D
NADER VOORLOPIG VERSLAG VAN DE VASTE COMMISSIE VOOR JUSTITIE1
De memorie van antwoord gaf de commissie nog aanleiding tot het maken
van de volgende opmerkingen en het stellen van de volgende vragen.
De leden van de VVD-fractie waren de minister
van Justitie erkentelijk voor de beantwoording van de door de fractie gestelde
vragen in het voorlopig verslag.
Toch hadden zij nog enkele vragen, die mede geïnspireerd zijn door
opmerkingen van de kant van de Nederlandse Uitgeversbond. Deze vragen worden
ook ondersteund door de leden van de CDA-fractie.
Artikel 15a
Met de belangrijke voorwaarde van bronvermelding mag en kan naar de mening
van de leden van de VVD-fractie niet lichtvaardig
worden omgesprongen.
Naamsvermelding kan in de regel alleen gevergd worden als de naam van
de auteur in de bron voorkomt of om andere redenen bekend kan zijn. Kan de
minister bevestigen dat dit dan ook de enige uitleg behoort te zijn van de
bewoordingen van art. 15a lid 1 ten 4e «voor zover redelijkerwijs mogelijk»?
In het huidige lid 2 van art. 15a wordt expliciet vermeld dat het is toegestaan
om korte werken en visuele werken als foto's en tekeningen te citeren. Kan
de minister bevestigen dat dit, ondanks het schrappen van het huidige lid
2, nog steeds is toegestaan binnen de voorwaarden van de wet?
Kan de minister meedelen of met de toevoeging «of voor een uiting
met een vergelijkbaar doel» een uitbreiding van de uitingen waaruit
geciteerd mag worden, is beoogd en zo ja, waaruit die uitbreiding dan bestaat?
Is het bijvoorbeeld nu mogelijk om in populaire fictie of in literaire
werken te citeren binnen de voorwaarden van de wet?
Artikel 16c
In het wetsvoorstel wordt de mogelijkheid tot elektronisch privé
kopiëren van gehele werken uitgebreid tot alle werken, waaronder geschriften,
terwijl de huidige wet dit alleen toestaat voor werken van beeld en/of geluid.
Het elektronisch privé kopiëren van geschriften wordt dus niet
beperkt tot een klein gedeelte, zoals dat wel geldt bij het reprografisch
verveelvoudigen in art. 16b.
Het is denkbaar dat door het vervallen van de norm dat boeken die nog
in de handel zijn niet in het geheel mogen worden gekopieerd, moeilijk tegen
oneigenlijk gebruik kan worden opgetreden als dit privé gebruik wordt
gefaciliteerd door derden, zoals copyshops of onderwijsinstellingen.
De leden van de VVD-fractie stelden in dit verband dan ook nog de volgende
vragen:
Is het op grond van het wetsvoorstel aan bibliotheken toegestaan om de
voor raadpleging ter plekke beschikbare werken niet alleen elektronisch beschikbaar
te stellen voor onderzoek of privé-studie (het nieuwe artikel 15h),
maar ook om daarbij een e-mail service mogelijk te maken, zodat men de werken
naar een eigen (werk)adres kan zenden?
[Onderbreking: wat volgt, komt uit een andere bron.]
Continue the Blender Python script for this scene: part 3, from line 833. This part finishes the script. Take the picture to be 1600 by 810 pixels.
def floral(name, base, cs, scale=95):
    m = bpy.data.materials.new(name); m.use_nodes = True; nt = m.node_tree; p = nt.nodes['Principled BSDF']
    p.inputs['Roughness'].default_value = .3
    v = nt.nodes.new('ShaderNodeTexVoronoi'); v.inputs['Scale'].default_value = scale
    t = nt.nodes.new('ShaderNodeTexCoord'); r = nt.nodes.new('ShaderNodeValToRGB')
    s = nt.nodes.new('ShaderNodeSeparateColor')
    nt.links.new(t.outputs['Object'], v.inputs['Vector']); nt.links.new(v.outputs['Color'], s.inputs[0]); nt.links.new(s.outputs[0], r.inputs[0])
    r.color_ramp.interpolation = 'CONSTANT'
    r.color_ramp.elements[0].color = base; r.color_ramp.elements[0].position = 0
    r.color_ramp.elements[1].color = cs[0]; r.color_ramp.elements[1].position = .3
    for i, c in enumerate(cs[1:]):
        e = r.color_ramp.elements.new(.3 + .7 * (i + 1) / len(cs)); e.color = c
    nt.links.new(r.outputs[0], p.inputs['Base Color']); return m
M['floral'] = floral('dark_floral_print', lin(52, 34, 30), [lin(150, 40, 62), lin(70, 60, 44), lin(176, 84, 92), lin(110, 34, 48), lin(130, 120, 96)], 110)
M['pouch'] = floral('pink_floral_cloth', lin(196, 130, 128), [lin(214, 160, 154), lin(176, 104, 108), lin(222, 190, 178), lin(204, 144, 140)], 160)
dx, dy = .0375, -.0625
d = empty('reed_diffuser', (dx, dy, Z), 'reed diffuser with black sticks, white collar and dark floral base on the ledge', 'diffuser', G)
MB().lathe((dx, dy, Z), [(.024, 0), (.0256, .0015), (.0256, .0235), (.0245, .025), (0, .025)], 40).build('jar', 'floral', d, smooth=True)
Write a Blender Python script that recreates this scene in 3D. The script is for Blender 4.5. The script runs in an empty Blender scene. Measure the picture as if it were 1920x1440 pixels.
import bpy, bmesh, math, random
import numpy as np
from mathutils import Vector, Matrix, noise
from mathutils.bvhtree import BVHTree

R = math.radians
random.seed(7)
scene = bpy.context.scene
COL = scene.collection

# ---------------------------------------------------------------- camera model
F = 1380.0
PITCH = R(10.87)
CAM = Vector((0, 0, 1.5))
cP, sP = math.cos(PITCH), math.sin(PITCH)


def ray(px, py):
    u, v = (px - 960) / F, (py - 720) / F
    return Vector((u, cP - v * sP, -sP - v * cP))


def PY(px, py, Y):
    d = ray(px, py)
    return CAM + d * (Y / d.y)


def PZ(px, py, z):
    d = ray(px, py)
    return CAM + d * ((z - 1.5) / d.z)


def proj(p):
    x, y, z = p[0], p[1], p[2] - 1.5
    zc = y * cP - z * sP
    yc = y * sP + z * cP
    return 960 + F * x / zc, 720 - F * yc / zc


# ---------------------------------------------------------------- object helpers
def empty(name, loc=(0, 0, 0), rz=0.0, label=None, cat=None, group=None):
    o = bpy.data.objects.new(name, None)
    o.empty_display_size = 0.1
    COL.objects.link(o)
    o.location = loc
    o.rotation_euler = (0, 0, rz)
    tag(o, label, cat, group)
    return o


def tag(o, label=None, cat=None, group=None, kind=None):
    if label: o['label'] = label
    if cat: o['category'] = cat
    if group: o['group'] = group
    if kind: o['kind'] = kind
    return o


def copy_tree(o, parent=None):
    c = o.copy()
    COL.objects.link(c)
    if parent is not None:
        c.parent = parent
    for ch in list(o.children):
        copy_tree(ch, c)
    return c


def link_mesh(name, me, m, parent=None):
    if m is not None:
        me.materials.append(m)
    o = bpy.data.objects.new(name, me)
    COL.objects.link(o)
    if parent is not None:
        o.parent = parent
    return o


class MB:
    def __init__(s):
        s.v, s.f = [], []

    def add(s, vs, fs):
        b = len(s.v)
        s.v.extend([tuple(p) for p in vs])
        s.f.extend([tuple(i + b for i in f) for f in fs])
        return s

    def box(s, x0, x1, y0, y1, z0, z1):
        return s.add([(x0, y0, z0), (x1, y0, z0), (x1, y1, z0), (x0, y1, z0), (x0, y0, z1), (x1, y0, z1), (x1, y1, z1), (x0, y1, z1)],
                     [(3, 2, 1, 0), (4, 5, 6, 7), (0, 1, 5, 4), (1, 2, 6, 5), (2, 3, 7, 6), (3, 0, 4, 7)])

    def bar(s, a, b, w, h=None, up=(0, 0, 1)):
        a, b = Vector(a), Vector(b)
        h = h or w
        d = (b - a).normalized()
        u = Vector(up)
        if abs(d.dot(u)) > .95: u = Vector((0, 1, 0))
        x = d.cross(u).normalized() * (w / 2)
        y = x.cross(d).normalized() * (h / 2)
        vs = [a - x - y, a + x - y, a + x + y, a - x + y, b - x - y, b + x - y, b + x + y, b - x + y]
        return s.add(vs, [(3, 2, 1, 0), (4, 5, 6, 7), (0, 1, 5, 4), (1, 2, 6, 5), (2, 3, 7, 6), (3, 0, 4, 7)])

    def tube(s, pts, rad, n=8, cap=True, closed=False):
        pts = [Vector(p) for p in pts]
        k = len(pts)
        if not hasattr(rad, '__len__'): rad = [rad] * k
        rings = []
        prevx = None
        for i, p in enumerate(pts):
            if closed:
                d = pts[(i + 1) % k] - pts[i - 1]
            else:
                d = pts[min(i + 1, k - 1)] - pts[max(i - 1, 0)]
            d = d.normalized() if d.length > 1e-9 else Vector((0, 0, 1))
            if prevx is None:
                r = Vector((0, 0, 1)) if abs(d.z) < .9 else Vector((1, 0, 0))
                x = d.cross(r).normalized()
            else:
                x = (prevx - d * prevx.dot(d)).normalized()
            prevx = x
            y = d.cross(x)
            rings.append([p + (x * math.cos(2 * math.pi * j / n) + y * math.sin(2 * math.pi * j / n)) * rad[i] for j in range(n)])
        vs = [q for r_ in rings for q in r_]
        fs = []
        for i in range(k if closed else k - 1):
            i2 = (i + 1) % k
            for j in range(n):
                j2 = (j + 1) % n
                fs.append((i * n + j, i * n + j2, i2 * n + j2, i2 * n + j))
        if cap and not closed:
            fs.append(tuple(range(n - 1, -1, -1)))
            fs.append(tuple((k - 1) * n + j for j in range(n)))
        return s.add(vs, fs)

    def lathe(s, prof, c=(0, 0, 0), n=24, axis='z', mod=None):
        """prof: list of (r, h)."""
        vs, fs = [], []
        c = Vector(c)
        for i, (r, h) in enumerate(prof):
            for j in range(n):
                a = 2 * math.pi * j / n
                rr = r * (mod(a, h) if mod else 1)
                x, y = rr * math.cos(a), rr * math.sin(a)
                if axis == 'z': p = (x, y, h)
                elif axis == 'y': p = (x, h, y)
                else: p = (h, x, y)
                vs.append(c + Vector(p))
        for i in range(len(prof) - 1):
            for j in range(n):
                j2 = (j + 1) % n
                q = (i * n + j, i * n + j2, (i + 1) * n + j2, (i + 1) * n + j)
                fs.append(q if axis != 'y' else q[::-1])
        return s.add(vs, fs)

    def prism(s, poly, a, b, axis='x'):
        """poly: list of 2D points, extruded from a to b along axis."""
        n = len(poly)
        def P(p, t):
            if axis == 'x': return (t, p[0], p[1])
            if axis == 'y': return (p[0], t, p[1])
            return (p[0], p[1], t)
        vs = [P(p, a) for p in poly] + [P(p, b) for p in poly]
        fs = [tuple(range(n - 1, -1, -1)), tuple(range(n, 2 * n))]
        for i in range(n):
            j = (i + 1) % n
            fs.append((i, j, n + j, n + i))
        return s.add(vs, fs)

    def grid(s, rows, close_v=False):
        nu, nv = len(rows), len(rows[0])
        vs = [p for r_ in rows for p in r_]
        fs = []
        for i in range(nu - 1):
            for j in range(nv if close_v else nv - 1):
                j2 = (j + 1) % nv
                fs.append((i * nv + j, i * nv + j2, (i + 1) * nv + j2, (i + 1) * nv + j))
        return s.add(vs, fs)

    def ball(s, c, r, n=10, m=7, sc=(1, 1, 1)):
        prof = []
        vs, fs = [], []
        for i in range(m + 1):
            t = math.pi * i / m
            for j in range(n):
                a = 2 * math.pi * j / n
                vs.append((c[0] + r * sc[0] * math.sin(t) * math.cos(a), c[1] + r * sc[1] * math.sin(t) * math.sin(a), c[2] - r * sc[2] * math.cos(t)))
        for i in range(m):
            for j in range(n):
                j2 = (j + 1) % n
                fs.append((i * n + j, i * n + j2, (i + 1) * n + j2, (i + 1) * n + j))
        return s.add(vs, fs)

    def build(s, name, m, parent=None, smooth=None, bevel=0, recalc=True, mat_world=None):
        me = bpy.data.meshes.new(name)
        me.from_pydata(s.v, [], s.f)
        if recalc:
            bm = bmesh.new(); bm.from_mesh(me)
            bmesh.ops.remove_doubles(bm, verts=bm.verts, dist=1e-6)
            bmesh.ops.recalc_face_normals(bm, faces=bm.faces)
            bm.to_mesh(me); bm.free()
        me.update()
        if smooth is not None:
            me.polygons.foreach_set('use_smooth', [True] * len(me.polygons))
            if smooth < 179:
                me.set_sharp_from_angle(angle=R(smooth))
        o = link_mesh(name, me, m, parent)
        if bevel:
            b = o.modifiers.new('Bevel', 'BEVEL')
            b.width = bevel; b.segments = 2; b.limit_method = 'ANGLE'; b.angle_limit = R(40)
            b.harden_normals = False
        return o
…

Is het op grond van het wetsvoorstel
toegestaan aan instellingen die de werken ter beschikking hebben, daarbij
ook apparatuur beschikbaar te stellen om werken voor privé-gebruik
in elektronische vorm te reproduceren en deze uit te printen of per e-mail
door te zenden naar een eigen adres?
Indien de antwoorden op de twee hierboven gestelde vragen onder omstandigheden
deels bevestigend zijn, kan een rechter dan in voorkomende gevallen tot een
oordeel komen dat een beroep op deze beperking door het bedrijf of de instelling
die deze vorm van privé-gebruik op grote schaal mogelijk maakt, in
strijd kan zijn met de drie-stappen toets wanneer hierdoor de normale exploitatie
in gevaar komt?
Is de minister bereid om de ontwikkelingen zoals hierboven geschetst bij
de evaluaties scherp in de gaten te houden en is hij voorts bereid om de uitbreiding
van de beperking tot alle werken te herzien als blijkt dat deze uitbreiding
van de privé-kopie tot onbedoelde nadelige consequenties voor de rechthebbenden
leidt?
Artikel 16n
De antwoorden van de minister riepen bij deze leden een nadere vraag op.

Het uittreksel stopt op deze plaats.